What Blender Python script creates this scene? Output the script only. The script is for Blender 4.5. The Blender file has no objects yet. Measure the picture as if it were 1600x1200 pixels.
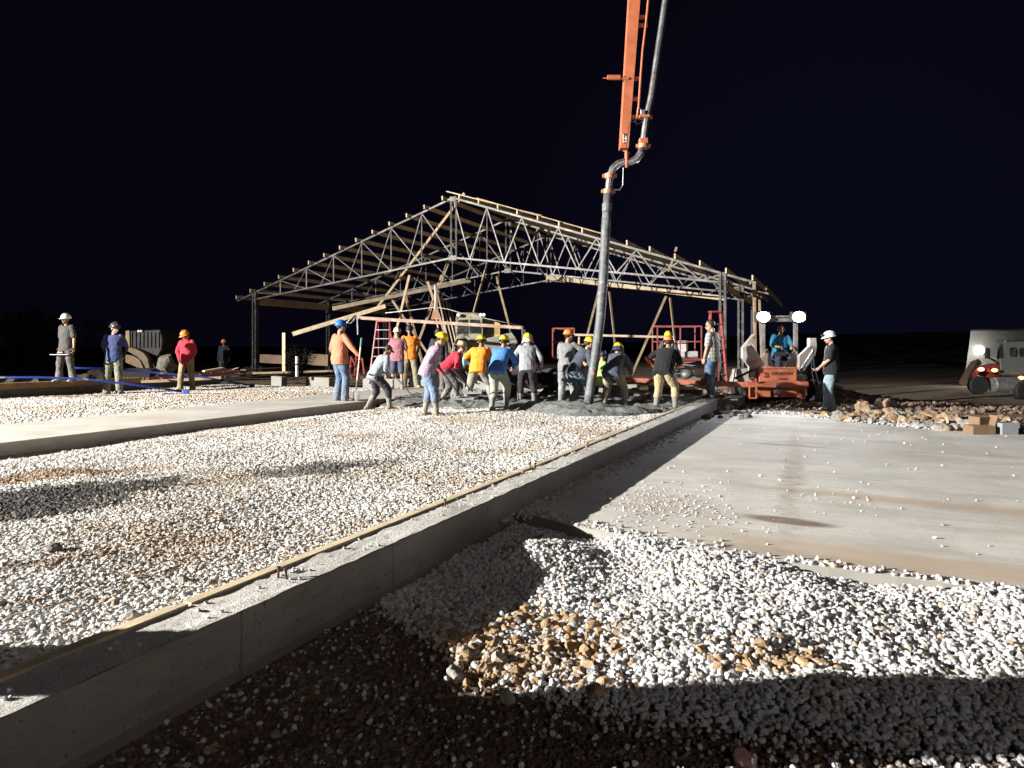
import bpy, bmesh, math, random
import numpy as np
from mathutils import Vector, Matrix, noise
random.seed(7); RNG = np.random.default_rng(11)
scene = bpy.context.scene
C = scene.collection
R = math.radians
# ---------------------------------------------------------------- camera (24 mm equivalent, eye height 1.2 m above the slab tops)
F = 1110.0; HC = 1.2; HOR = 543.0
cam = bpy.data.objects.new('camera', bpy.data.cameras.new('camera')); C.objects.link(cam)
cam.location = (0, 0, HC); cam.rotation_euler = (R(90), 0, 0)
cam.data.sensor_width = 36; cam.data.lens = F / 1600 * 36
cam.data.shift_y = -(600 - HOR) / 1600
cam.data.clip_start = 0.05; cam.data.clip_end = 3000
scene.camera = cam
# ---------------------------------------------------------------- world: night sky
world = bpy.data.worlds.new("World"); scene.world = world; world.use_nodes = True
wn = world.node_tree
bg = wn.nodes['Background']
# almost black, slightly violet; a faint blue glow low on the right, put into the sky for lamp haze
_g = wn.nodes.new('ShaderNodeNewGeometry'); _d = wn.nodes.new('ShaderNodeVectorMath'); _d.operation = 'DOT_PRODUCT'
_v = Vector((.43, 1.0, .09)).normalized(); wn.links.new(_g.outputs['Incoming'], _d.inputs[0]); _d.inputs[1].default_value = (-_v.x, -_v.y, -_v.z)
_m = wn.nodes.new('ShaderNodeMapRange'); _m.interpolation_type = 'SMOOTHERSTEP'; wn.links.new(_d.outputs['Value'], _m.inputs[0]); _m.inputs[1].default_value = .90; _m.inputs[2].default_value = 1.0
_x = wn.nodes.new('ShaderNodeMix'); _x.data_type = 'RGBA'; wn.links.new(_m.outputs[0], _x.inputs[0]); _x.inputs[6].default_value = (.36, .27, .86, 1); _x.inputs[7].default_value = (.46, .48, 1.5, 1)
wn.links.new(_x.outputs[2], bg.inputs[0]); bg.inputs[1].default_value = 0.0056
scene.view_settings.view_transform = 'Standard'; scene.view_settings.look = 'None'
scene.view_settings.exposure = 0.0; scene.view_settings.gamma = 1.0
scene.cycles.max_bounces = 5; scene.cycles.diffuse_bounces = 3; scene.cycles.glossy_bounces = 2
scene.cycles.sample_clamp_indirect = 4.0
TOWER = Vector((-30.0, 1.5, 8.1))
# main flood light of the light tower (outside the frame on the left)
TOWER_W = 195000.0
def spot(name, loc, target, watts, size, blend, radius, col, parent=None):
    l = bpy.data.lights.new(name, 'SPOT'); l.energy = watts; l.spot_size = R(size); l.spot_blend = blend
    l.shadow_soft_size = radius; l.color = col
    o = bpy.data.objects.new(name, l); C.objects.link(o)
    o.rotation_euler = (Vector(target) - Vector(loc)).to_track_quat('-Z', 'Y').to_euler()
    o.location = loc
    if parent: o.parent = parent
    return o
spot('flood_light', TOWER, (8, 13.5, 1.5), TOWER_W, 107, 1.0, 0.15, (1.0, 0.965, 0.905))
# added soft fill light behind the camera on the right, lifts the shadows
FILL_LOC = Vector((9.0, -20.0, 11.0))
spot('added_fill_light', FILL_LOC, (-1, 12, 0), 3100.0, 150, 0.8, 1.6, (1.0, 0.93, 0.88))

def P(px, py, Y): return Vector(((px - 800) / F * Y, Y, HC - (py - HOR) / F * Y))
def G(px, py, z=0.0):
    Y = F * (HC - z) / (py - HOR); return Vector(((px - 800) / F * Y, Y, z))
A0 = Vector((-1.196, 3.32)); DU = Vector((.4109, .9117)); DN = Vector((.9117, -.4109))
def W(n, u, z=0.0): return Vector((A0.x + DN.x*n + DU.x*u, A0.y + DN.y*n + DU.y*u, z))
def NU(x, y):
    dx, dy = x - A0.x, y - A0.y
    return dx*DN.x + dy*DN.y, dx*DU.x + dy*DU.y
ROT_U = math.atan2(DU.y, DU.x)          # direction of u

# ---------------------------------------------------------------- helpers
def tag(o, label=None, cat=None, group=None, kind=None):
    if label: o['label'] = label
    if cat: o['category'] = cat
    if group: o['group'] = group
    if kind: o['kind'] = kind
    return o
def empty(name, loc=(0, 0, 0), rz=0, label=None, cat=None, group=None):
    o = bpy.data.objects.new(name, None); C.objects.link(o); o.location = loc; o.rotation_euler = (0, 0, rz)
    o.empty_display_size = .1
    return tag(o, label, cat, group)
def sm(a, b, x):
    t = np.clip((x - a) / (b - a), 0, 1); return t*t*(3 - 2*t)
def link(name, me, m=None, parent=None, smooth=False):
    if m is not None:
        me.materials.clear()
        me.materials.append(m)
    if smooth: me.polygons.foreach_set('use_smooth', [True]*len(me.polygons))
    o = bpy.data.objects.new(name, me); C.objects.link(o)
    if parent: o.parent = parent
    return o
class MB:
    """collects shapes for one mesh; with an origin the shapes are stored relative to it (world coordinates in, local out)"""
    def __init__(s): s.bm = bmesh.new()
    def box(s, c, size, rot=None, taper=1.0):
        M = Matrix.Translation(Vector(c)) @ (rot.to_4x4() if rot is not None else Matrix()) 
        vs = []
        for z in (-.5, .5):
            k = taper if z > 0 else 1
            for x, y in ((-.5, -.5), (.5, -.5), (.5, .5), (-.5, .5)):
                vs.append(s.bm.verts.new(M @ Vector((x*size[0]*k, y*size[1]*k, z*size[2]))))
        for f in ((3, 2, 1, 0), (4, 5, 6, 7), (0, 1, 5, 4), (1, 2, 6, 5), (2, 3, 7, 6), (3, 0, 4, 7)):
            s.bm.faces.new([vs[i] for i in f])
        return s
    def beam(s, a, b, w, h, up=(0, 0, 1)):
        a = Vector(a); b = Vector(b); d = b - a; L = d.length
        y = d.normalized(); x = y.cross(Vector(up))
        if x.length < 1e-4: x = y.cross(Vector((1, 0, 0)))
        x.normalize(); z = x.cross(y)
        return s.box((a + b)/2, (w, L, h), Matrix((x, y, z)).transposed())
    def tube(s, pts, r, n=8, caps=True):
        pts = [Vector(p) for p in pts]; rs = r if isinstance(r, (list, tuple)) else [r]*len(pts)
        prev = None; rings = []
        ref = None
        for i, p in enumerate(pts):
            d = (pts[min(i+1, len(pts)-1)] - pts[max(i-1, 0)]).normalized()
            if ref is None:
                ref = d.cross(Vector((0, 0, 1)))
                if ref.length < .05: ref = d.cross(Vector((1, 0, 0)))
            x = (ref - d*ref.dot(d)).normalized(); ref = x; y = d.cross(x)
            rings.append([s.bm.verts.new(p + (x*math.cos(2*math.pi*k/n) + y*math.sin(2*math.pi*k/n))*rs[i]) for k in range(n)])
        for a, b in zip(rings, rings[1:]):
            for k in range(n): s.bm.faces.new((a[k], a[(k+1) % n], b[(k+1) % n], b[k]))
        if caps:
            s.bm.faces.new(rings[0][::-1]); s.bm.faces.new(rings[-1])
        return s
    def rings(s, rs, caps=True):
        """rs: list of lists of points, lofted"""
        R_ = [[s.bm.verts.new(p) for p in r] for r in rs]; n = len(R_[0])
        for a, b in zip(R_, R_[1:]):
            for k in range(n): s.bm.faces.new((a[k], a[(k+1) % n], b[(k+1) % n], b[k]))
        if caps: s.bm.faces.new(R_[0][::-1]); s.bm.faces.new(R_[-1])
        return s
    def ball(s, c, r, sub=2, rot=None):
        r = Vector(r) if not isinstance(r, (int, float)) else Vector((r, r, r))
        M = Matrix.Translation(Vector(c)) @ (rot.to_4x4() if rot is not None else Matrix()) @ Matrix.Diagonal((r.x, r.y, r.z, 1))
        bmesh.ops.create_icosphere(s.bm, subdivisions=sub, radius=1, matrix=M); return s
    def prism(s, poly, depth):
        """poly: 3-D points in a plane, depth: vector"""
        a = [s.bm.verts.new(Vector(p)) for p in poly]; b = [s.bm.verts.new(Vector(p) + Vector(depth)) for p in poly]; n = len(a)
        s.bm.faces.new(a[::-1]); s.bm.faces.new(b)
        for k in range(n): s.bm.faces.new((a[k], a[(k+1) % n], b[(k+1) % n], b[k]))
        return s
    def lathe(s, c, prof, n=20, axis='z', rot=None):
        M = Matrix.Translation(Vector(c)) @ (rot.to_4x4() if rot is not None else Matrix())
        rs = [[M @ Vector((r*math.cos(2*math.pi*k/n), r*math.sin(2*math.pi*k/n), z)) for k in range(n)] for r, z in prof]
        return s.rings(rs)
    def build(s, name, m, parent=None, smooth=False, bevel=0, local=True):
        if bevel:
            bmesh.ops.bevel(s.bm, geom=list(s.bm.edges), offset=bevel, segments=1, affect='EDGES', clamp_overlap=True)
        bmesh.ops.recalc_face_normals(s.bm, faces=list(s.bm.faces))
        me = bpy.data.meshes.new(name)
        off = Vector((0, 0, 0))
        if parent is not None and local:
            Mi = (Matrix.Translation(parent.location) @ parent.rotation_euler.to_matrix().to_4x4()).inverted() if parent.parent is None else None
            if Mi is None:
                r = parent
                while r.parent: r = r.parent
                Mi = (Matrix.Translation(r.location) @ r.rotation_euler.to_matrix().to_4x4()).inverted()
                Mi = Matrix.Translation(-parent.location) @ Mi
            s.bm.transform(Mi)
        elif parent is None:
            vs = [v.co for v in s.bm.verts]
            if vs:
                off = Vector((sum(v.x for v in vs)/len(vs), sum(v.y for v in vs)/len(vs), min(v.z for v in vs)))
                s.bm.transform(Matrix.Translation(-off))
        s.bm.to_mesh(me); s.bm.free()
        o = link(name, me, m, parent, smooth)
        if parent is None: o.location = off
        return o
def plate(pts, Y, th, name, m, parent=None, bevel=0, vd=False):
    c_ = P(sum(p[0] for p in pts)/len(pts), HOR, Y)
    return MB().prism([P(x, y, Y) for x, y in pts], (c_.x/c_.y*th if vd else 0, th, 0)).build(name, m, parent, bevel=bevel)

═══

> [Stated exercise] For each line of the listing that holds the word "objects", show that line.

> [Solution]
What Blender Python script creates this scene? Output the script only. The script is for Blender 4.5. The Blender file has no objects yet. Measure the picture as if it were 1600x1200 pixels.
cam = bpy.data.objects.new('camera', bpy.data.cameras.new('camera')); C.objects.link(cam)
    o = bpy.data.objects.new(name, l); C.objects.link(o)
    o = bpy.data.objects.new(name, None); C.objects.link(o); o.location = loc; o.rotation_euler = (0, 0, rz)
    o = bpy.data.objects.new(name, me); C.objects.link(o)